Former President Jacob Zuma speaks to supporters after appearing at the High Court in Pietermaritzburg on May 17 2021. Picture: REUTERS/ROGAN WARD
Former President Jacob Zuma speaks to supporters after appearing at the High Court in Pietermaritzburg on May 17 2021. Picture: REUTERS/ROGAN WARD

“The full might of the law” is a phrase used continually by presidents, cabinet ministers and even traffic officers when demanding a “present”.

But what does it mean, really? We have recently had an example of a recalcitrant individual continually and persistently showing the lawfully appointed representatives of we, the people of SA, that he has nothing but contempt for us and our financial predicament, which he and his colleagues caused.

It is a financial predicament that has caused us to lose standing in all the world’s desirable indices and feature in the undesirable indices. Ours is a country where the “rule of law”, being a part of the Bill of Rights, is said to be supreme. However, a cursory glance at any commentary on the Criminal Procedure Act reveals that judicial officers, from the justices of the Constitutional Court to the magistrate at Nkandla, are all bound by previous decisions on what is a “fair trial”, “arson”, “fraud”, “bankruptcy”; and the whole tenor thereof is amelioration.

Understand the personal circumstances of the accused. If the accused through fraud has deprived thousands of pensioners of their expected “widow’s mite”, then it was because his mother deprived that accused of her teat too early. If the accused faces charges of beheading a passer-by who was muttering some incantation, it surely is because that accused did not have a “father figure” through their formative years.

If the accused faces charges of running a state-owned entity into bankruptcy and casting another 5,000 or 6,000 into the ranks of the unemployed, then surely it’s because she was deprived of an orange on her fourth birthday.

If the legislature has laid down that there are minimum sentences for a crime, then the judicial officers are enjoined by directives from the department of justice & constitutional development to find “special circumstances” not to impose the minimum sentence.

The tenor of the criminal law precedent is ameliorate, ameliorate and again ameliorate.

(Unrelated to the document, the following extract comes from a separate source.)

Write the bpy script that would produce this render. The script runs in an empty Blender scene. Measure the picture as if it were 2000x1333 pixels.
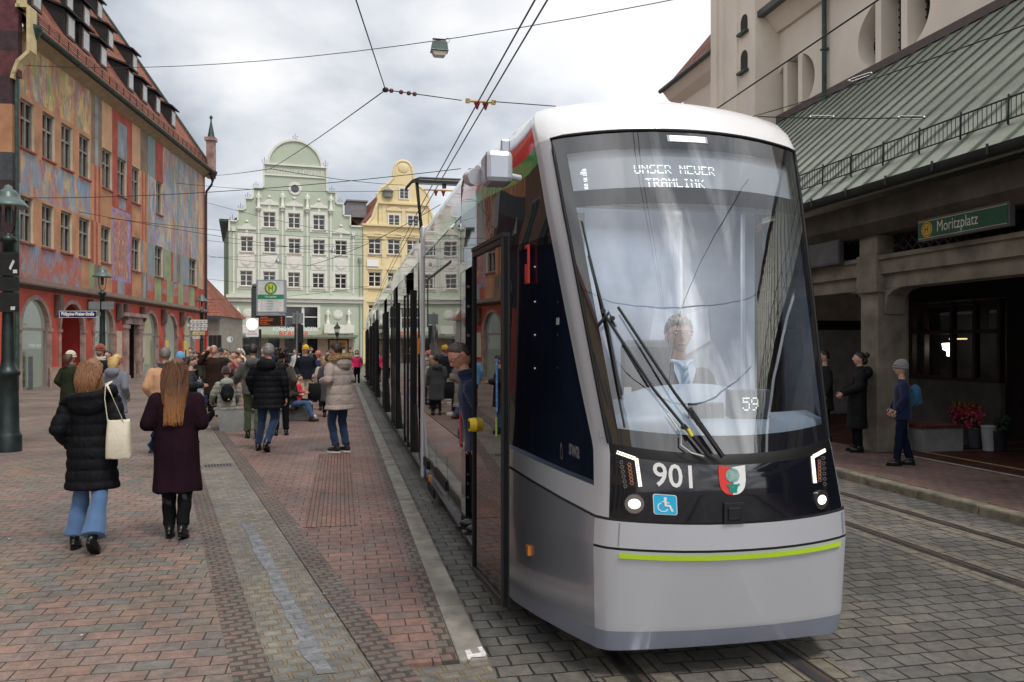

Forget about the victims and any compensation for the trauma they suffered, let alone the victim’s pecuniary losses, the immediate loss of the stolen or destroyed item and the loss of the “no claim” bonus.

If the recalcitrant individual is finally incarcerated in a correctional facility, give him leave at the first possible instance. But sad cases do not make good law, and until we revise our requirements the National Prosecuting Authority, which represents the people, and the judges selected to administer the law without fear or favour, our country will continue to burn, as sections of it did last week.